El campo mexicano sigue vivo e interesante, si bien es cierto que debe abordarse con perspectivas distintas. Calderón lo sabe y actúa en consecuencia.
Los textos de Mario no tienen nada de lloriqueante, de panfletario sino contienen dosis notables de humanidad. El autor se limita a echar a andar a sus criaturas por ese mundo desolado y amargo y somos los lectores quienes nos encargamos de certificar su miseria y a ponernos de su lado, conmovidos hasta la médula. Los personajes y las situaciones conmueven porque son auténticos, están llenos de vida aunque sean en verdad lastimeros cadáveres. Uno lee o escucha sus parlamentos y se estruja, se contagia inevitablemente de ese ámbito donde imperan el hambre y la desconfianza.
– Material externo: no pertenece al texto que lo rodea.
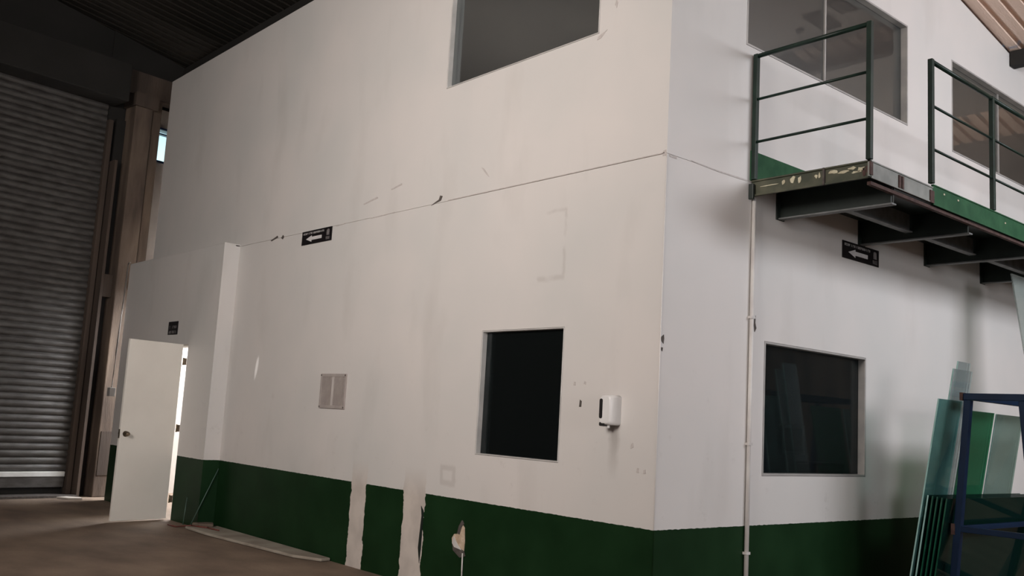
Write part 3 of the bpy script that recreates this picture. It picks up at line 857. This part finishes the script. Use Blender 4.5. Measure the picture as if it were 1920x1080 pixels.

Calderón posee un oído envidiable y con su capacidad para plasmarlo en palabras consigue plantear la condición humana sin necesidad de recurrir a farragosos discursos. Palabras bien engarzadas nos dicen, si no todo, mucho de esos seres desvalidos. Donde el águila paró no pretende ser ni sociología ni antropología ni nada de eso, sólo literatura, pero con eso es más que suficiente para percatarnos que el México miserable está ahí, vivo, desdichadamente lacerado por llagas dolorosas. Leyendo estos cuentos uno quisiera ser avestruz y esconder la cabeza.